Books, writing, reading and words. I love them; do you?

Cut The Fat; Make Your Writing Lean: #Tip 30.

dog

Writers enjoy sharing ideas to improve their craft. Here are some ways to trim our writing. Readers will appreciate us removing common redundancies and flabby expressions

Completely eliminate:

To eliminate is to remove entirely, so ‘completely’ is superfluous. e.g. If you want your dog to really love you, completely eliminate all competition for your attention. Try: If you want your dog to really love you, eliminate all competition for your attention. Of course, your nearest and dearest might have some objections to this strategy!

Helps keep:

It means something, but it could surely be better expressed. e.g. Putting your dog on a leash helps keep him away from those tempting sheep. Try: Putting your dog on a leash will keep him from those tempting sheep. Or, perhaps better? Put your dog on a leash to keep him away from those tempting sheep.

Start off/out:

Do you really need ‘off’ or ‘out’? e.g. To teach your dog proper walking skills, start out by calling him to heel at each kerb. Try: To teach your dog proper walking skills, start by calling him to heel at each kerb. Or, better? Teach your dog proper walking discipline by calling him to heel at each kerb.

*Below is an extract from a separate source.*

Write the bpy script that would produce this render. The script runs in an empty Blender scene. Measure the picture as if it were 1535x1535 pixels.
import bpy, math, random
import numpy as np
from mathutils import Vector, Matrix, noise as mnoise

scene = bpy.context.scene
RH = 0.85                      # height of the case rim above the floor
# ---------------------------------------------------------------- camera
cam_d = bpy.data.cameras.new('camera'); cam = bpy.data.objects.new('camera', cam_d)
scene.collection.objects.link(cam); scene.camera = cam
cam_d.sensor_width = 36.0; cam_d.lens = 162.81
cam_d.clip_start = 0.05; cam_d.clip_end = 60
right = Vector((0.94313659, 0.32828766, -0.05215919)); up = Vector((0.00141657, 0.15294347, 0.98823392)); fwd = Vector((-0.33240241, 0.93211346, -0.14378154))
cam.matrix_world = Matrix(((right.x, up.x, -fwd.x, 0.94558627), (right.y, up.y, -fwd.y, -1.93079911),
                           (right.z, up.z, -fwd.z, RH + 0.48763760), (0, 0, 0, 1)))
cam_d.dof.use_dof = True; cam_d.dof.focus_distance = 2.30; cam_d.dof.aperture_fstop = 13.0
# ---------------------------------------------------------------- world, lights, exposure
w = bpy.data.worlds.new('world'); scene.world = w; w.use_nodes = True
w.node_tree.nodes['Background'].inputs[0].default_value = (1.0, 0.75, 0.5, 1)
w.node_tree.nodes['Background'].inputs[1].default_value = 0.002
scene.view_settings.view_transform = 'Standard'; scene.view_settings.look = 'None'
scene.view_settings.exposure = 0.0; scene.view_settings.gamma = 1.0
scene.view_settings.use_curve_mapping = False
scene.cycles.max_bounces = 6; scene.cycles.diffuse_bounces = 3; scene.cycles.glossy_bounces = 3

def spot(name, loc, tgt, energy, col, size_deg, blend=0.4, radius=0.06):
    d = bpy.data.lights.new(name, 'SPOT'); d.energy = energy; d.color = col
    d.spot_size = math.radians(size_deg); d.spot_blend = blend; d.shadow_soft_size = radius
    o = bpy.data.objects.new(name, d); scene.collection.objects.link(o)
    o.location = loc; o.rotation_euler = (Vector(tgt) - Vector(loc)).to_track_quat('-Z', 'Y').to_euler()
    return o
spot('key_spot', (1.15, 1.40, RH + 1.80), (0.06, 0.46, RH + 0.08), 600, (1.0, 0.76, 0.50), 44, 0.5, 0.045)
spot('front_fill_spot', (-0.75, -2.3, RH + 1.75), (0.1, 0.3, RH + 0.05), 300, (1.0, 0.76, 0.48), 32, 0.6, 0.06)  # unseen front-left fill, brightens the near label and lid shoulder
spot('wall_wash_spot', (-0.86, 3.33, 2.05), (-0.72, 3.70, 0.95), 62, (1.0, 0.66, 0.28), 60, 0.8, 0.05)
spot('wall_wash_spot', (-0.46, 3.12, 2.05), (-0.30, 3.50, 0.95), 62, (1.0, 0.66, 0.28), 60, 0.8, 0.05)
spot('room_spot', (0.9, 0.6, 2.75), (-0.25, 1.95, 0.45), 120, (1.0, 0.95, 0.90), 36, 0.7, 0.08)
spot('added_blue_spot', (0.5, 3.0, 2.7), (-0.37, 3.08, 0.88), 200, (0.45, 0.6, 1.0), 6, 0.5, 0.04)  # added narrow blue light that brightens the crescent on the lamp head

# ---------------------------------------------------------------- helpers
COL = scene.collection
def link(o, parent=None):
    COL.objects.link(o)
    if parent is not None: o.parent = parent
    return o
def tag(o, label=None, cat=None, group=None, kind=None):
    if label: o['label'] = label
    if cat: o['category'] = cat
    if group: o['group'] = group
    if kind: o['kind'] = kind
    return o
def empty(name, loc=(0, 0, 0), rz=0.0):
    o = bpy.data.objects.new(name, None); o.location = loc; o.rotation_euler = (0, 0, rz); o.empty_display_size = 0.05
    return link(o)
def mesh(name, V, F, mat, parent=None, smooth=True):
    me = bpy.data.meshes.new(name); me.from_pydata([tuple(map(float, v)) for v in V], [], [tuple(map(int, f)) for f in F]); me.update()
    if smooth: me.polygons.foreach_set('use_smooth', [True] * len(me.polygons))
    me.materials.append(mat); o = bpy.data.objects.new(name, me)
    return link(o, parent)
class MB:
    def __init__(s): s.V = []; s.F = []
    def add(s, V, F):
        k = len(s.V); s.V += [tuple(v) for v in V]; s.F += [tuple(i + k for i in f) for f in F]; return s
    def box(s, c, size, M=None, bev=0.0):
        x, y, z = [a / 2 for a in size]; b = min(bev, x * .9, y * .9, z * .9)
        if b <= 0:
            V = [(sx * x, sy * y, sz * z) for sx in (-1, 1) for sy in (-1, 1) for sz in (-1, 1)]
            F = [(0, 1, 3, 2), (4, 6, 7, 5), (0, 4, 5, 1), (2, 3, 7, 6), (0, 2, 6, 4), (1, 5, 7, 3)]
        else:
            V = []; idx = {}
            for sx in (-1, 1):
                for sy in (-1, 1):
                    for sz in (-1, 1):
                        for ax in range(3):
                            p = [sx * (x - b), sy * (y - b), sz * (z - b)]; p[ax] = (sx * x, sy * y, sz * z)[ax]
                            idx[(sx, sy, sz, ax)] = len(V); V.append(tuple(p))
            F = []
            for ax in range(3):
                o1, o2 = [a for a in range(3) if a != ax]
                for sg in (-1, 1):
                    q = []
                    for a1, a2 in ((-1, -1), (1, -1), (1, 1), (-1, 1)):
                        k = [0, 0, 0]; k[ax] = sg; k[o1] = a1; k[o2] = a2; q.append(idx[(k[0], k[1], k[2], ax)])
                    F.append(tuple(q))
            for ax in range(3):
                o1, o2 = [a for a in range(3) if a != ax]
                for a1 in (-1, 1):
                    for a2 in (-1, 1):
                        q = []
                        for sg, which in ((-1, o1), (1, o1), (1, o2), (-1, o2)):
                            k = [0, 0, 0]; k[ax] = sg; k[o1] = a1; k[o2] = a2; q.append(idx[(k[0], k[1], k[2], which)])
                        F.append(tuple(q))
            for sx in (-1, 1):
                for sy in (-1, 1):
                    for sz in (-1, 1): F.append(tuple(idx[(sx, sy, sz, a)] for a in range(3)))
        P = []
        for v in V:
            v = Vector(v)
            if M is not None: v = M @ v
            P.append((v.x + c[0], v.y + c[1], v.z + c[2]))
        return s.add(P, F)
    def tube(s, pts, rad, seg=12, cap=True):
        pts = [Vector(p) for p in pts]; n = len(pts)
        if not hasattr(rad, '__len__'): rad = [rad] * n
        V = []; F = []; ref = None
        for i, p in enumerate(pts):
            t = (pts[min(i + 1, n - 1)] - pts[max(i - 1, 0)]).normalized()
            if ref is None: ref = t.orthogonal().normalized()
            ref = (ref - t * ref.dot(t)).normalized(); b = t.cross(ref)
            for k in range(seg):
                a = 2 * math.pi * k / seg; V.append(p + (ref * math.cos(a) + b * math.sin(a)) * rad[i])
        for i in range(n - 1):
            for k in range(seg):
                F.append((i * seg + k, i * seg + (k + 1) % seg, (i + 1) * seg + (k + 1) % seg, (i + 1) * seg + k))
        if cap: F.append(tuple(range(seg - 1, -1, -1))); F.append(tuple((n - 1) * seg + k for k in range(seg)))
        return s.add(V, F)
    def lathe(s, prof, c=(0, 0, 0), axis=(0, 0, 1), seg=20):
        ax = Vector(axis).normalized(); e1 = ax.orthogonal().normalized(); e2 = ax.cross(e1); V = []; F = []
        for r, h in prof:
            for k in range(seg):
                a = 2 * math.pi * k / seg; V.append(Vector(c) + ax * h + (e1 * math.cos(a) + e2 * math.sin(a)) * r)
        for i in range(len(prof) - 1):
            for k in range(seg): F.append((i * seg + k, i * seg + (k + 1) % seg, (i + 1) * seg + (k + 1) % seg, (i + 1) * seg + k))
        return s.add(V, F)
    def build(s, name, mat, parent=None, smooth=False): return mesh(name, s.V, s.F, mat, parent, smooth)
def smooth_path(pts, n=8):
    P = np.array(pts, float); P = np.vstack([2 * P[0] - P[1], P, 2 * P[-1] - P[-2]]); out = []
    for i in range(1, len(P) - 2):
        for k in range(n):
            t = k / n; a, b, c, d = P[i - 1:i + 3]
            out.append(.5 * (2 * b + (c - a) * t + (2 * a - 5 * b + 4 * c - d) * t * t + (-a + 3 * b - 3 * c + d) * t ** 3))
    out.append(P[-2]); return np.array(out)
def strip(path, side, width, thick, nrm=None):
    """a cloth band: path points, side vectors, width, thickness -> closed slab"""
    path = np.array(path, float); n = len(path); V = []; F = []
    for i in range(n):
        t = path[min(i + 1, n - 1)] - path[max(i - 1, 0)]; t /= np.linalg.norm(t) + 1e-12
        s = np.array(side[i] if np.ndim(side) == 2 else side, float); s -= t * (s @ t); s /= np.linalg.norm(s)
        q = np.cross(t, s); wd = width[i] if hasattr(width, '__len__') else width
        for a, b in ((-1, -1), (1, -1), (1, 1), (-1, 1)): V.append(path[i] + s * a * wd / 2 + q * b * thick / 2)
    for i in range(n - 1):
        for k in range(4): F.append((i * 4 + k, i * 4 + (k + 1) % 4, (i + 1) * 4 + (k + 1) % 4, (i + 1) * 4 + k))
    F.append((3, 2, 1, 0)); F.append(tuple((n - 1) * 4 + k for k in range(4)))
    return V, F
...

Apparently, your dog, a pack animal by nature, will respond to your demands if you make sure he knows that you, as pack leader, are top dog. Did you know that the word ‘dog’ has no known etymological origin? For centuries these animals were known as hounds. Something changed that to dog around the 16th century.

Reading this post and nodding wisely won’t improve your writing. Stay alert to extraneous words that sneak into text, or they’ll slide in unnoticed. Include this check as part of your editing process to catch most offenders. Fiction writers, however, remember real people use redundancy and meaningless expressions when talking, so dialogue can be made more natural by occasionally including these examples.

These suggestions are intended to make us think about what we write, examine our words, and help us decide how to improve our writing. Rules about writing form useful guides but should never be considered as set in stone. Always bear in mind what George Orwell said; ‘Break any of these rules sooner than say anything outright barbarous.’